[PATCH] arm64: remove HAVE_CMPXCHG_LOCAL
Catalin Marinas
catalin.marinas at arm.com
Tue Feb 17 08:48:49 PST 2026
On Tue, Feb 17, 2026 at 03:00:22PM +0000, Will Deacon wrote:
> On Tue, Feb 17, 2026 at 01:53:19PM +0000, Catalin Marinas wrote:
> > On Mon, Feb 16, 2026 at 08:59:17PM +0530, Dev Jain wrote:
> > > On 16/02/26 4:30 pm, Will Deacon wrote:
> > > > On Sun, Feb 15, 2026 at 11:39:44AM +0800, Jisheng Zhang wrote:
> > > >> It turns out the generic disable/enable irq this_cpu_cmpxchg
> > > >> implementation is faster than LL/SC or lse implementation. Remove
> > > >> HAVE_CMPXCHG_LOCAL for better performance on arm64.
> > > >>
> > > >> Tested on Quad 1.9GHZ CA55 platform:
> > > >> average mod_node_page_state() cost decreases from 167ns to 103ns
> > > >> the spawn (30 duration) benchmark in unixbench is improved
> > > >> from 147494 lps to 150561 lps, improved by 2.1%
> > > >>
> > > >> Tested on Quad 2.1GHZ CA73 platform:
> > > >> average mod_node_page_state() cost decreases from 113ns to 85ns
> > > >> the spawn (30 duration) benchmark in unixbench is improved
> > > >> from 209844 lps to 212581 lps, improved by 1.3%
[...]
> > > > That is _entirely_ dependent on the system, so this isn't the right
> > > > approach. I also don't think it's something we particularly want to
> > > > micro-optimise to accomodate systems that suck at atomics.
> > >
> > > As I mention in the other email, the suspect is not the atomics, but
> > > preempt_disable(). On Apple M3, the regression reported in [1] resolves
> > > by removing preempt_disable/enable in _pcp_protect_return. To prove
> > > this another way, I disabled CONFIG_ARM64_HAS_LSE_ATOMICS and the
> > > regression worsened, indicating that at least on Apple M3 the
> > > atomics are faster.
> >
> > Then why don't we replace the preempt disabling with local_irq_save()

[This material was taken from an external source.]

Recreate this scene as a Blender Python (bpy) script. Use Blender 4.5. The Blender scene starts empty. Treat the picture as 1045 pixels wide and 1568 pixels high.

> > in the arm64 code and still use the LSE atomics?
>
> Even better, work on making preempt_disable() faster as it's used in many
> other places.
Yes, that would be good. It's the preempt_enable_notrace() path that
ends up calling preempt_schedule_notrace() -> __schedule() pretty much
unconditionally. Not sure what would go wrong but some simple change
like this (can be done at a higher in the preempt macros to even avoid
getting here):
diff --git a/kernel/sched/core.c b/kernel/sched/core.c
index 854984967fe2..d9a5d6438303 100644
--- a/kernel/sched/core.c
+++ b/kernel/sched/core.c
@@ -7119,7 +7119,7 @@ asmlinkage __visible void __sched notrace preempt_schedule_notrace(void)
if (likely(!preemptible()))
return;
- do {
+ while (need_resched()) {
/*
* Because the function tracer can trace preempt_count_sub()
* and it also uses preempt_enable/disable_notrace(), if
@@ -7146,7 +7146,7 @@ asmlinkage __visible void __sched notrace preempt_schedule_notrace(void)
preempt_latency_stop(1);
preempt_enable_no_resched_notrace();
- } while (need_resched());
+ }
}
EXPORT_SYMBOL_GPL(preempt_schedule_notrace);
Of course, changing the preemption model solves this by making the
macros no-ops but I assume people want to keep preemption on.